**Exercise directions**
From the listing below, pull out every line where the string "scene" appears.

▼▼▼

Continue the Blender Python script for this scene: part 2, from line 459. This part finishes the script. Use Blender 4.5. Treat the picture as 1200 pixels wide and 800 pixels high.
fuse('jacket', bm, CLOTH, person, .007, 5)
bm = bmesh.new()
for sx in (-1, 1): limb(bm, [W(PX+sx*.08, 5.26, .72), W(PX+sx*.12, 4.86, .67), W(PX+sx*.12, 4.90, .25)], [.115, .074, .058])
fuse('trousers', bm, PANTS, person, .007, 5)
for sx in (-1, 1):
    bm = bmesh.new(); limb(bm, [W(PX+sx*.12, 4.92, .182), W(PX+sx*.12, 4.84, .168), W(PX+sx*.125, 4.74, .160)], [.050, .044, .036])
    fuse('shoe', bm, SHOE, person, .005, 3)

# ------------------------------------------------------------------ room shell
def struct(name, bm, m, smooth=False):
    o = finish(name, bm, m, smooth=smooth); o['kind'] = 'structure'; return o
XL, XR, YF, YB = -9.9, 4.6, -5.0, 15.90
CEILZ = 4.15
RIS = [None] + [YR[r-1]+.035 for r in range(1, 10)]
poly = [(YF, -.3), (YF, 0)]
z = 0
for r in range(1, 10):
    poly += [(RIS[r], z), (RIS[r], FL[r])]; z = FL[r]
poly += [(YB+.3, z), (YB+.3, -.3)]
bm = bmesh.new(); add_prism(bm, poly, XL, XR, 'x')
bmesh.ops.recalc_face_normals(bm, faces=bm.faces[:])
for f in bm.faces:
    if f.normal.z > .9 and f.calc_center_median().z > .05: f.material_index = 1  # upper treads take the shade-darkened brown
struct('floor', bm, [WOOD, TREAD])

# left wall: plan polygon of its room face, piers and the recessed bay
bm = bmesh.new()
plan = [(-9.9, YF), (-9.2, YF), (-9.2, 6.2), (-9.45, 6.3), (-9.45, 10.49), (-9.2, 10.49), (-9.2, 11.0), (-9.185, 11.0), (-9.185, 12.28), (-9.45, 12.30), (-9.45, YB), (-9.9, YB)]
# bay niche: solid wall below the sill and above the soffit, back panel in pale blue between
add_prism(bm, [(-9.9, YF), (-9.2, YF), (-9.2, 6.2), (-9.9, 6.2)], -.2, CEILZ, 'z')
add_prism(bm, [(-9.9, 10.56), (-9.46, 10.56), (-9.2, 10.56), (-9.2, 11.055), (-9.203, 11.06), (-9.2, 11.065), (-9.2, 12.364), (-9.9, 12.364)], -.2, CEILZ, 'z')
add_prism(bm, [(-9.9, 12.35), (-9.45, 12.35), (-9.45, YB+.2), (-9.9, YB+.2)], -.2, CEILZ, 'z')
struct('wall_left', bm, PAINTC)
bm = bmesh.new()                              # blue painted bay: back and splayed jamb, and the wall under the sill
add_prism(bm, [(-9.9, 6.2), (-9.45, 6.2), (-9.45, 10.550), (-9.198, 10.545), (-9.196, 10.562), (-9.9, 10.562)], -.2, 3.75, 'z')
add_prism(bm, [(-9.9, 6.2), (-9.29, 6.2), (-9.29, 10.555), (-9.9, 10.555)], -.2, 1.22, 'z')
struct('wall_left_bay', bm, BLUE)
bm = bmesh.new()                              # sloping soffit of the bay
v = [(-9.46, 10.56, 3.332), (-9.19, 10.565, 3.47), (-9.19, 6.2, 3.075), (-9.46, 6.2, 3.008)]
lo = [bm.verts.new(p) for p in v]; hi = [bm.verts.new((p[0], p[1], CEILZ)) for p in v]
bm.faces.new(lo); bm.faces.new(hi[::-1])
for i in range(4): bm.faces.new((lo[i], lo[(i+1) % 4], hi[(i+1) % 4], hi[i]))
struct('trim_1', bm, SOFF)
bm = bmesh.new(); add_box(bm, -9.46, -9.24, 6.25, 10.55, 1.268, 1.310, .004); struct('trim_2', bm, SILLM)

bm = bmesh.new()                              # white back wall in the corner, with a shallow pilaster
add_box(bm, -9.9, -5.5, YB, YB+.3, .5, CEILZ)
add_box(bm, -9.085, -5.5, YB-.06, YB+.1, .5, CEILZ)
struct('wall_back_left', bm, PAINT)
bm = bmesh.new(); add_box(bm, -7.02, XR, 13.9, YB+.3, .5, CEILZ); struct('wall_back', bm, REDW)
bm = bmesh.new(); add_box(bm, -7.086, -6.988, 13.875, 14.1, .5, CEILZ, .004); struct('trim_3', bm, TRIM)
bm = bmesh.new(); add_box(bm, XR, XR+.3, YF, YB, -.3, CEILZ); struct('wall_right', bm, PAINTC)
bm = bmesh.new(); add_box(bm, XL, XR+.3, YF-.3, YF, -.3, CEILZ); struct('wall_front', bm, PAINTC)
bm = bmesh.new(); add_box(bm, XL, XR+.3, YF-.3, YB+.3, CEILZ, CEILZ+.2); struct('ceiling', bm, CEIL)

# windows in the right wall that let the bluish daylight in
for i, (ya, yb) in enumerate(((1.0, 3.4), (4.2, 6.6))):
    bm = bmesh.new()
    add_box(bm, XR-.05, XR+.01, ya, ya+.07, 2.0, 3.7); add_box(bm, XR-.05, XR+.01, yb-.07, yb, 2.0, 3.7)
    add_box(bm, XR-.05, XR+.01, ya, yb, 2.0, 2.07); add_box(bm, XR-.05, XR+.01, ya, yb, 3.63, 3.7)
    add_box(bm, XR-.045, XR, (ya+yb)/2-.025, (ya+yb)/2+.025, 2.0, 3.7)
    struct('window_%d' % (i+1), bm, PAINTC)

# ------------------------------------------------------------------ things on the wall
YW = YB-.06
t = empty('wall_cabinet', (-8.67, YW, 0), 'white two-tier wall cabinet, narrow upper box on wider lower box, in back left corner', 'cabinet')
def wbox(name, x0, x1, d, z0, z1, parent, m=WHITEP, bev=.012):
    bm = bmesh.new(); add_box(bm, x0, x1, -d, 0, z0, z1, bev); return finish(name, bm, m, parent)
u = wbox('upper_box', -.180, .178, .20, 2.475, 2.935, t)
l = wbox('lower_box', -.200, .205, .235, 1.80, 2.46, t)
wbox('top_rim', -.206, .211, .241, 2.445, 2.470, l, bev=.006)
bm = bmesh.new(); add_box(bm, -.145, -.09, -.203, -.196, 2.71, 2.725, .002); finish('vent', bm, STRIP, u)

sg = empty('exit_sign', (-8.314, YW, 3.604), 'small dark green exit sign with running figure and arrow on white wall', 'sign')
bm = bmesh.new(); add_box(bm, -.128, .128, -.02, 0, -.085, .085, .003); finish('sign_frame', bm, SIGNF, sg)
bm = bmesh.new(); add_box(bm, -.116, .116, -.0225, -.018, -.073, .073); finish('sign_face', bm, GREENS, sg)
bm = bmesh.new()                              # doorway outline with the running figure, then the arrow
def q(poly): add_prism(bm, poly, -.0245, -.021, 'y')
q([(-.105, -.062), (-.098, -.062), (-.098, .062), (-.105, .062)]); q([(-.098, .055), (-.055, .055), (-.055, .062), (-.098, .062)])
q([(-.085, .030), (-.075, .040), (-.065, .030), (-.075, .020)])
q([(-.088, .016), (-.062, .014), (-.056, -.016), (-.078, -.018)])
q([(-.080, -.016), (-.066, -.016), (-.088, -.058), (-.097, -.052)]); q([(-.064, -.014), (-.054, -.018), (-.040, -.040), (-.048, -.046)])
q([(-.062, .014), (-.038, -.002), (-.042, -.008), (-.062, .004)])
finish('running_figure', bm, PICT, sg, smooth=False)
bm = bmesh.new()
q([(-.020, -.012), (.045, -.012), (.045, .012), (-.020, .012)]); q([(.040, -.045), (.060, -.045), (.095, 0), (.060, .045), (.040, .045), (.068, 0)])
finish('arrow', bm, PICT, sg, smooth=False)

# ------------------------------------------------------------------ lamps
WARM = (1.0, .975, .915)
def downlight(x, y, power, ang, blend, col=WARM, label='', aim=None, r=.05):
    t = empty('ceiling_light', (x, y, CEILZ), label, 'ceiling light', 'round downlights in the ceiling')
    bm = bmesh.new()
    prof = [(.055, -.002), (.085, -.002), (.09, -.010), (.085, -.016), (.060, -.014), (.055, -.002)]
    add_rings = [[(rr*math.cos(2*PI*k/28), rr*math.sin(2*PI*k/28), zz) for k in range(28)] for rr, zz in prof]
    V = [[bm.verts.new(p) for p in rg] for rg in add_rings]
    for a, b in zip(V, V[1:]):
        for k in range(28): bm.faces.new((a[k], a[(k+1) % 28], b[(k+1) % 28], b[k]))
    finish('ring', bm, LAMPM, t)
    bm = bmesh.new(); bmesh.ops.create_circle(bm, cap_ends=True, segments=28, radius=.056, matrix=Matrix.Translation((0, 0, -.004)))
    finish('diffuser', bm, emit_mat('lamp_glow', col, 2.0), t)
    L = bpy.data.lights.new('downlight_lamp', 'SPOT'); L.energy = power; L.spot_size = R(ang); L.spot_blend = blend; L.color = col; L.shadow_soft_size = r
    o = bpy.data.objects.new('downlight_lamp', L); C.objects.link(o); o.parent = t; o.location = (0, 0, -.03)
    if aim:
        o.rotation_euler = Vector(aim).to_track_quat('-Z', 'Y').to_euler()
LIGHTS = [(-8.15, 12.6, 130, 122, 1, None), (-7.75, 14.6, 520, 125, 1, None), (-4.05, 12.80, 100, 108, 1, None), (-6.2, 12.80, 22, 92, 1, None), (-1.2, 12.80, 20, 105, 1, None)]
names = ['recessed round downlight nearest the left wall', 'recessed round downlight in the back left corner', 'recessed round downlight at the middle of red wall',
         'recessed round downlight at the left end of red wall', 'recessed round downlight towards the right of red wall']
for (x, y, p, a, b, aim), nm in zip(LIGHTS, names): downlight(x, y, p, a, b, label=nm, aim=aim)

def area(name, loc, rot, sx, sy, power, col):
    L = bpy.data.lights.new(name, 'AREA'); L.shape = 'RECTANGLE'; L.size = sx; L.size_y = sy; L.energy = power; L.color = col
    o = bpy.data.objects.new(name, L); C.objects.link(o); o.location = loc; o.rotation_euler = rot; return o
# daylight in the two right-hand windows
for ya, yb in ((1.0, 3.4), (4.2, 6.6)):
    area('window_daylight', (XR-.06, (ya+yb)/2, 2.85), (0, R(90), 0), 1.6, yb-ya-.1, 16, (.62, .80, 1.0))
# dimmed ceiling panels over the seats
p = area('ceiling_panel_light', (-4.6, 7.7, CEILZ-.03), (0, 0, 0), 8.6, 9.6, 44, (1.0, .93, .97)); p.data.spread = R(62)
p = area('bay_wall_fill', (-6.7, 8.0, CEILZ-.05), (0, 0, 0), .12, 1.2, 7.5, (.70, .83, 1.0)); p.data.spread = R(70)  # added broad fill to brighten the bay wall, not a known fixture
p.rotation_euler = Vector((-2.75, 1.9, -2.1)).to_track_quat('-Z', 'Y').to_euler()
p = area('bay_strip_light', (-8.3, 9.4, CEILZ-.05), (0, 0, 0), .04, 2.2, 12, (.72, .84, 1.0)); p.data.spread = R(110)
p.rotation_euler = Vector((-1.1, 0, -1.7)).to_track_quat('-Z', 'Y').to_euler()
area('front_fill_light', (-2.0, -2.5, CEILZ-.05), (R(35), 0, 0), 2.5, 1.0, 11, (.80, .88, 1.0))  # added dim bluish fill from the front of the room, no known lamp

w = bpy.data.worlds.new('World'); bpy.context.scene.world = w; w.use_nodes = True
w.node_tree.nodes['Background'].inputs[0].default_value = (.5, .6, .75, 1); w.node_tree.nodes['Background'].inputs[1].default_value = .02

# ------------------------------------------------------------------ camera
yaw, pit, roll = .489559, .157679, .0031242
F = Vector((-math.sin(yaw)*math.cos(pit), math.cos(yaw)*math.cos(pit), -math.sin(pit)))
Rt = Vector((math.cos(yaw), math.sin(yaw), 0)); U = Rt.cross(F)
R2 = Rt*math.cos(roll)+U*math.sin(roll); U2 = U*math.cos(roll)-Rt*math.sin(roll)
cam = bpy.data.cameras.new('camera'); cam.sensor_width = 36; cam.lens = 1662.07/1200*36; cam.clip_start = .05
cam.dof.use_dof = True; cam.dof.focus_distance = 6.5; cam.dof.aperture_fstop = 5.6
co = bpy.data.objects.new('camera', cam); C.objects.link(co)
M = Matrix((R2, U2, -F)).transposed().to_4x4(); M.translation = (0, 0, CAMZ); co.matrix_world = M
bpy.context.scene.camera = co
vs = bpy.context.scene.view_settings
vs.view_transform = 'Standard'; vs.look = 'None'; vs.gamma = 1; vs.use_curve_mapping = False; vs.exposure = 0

▲▲▲

**Complete output**
Continue the Blender Python script for this scene: part 2, from line 459. This part finishes the script. Use Blender 4.5. Treat the picture as 1200 pixels wide and 800 pixels high.
w = bpy.data.worlds.new('World'); bpy.context.scene.world = w; w.use_nodes = True
bpy.context.scene.camera = co
vs = bpy.context.scene.view_settings